New York can't shed old prison

In this March 3, 2017 file photo, razor wire is coiled along a fence at the closed Mount McGregor Correctional Facility in Wilton, N.Y. Empire State Development said said Tuesday, Oct. 24, 2017 it has halted efforts to sell the former prison site for redevelopment after the three proposals that were received since the state put the site out for bid in January 2017 were rejected as unfeasible.
In this March 3, 2017 file photo, razor wire is coiled along a fence at the closed Mount McGregor Correctional Facility in Wilton, N.Y. Empire State Development said said Tuesday, Oct. 24, 2017 it has halted efforts to sell the former prison site for redevelopment after the three proposals that were received since the state put the site out for bid in January 2017 were rejected as unfeasible.

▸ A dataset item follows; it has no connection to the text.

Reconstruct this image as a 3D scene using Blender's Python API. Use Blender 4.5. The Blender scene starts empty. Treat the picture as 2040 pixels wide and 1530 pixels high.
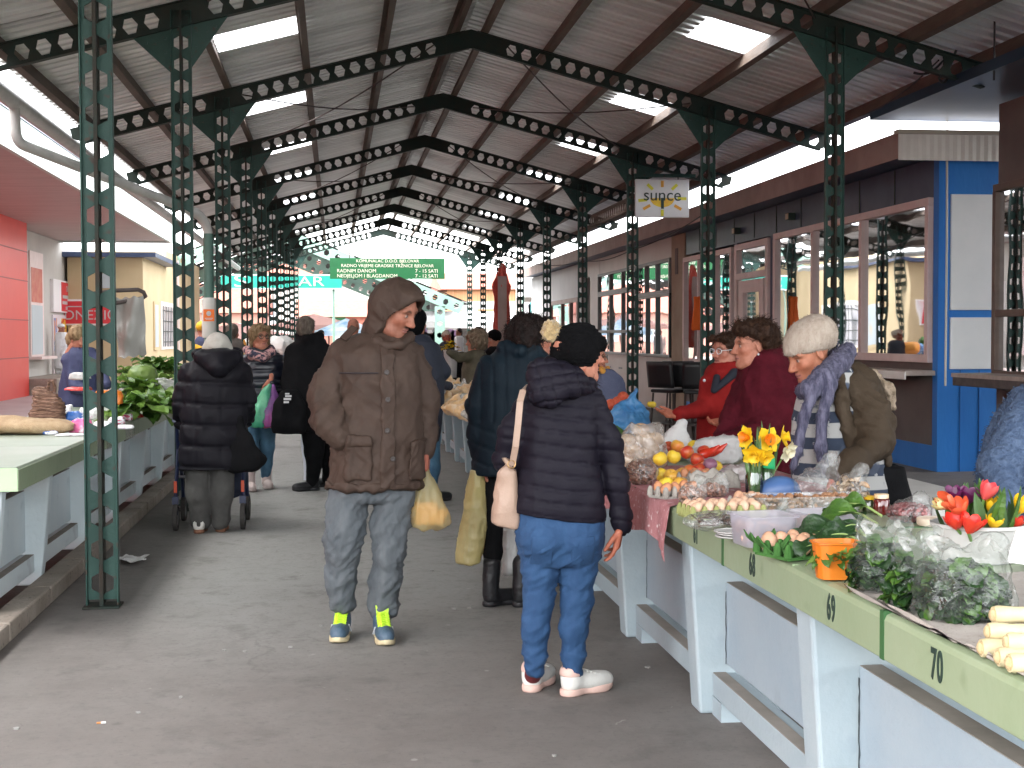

WILTON, N.Y. -- The "for sale" sign has been removed from a closed mountaintop prison that's among several correctional facilities New York state has been trying to unload.

Empire State Development said it has halted its latest effort to sell the former Mount McGregor prison site, but will continue to market the property for redevelopment. The public agency had been seeking a buyer for the complex in the Saratoga County town of Wilton, north of Albany.

Three proposals were received since the state put the site out for bid in January, but all were rejected as unfeasible, agency officials said Tuesday.

"We are currently evaluating the next steps for the reuse of the Mount McGregor Correctional Facility, which could include having direct discussions with potential developers," Democratic Gov. Andrew Cuomo's economic development office said.

The medium-security prison closed in 2014 after nearly 40 years in operation. Before it was a prison, the site was home to a center for developmentally disabled people, a rest-and-recreation camp for servicemen returning from World War II and a tuberculosis sanitarium. It was previously offered for sale in 2015.

The prison site features more than 60 buildings spread across a mountaintop offering spectacular views of the Adirondacks and Vermont's Green Mountains. A hotel occupied the site before it burned down in the late 1890s. The state-run cottage where former President Ulysses S. Grant died in 1885 soon after finishing his memoirs is located next door to the prison property, but wasn't included in the sale.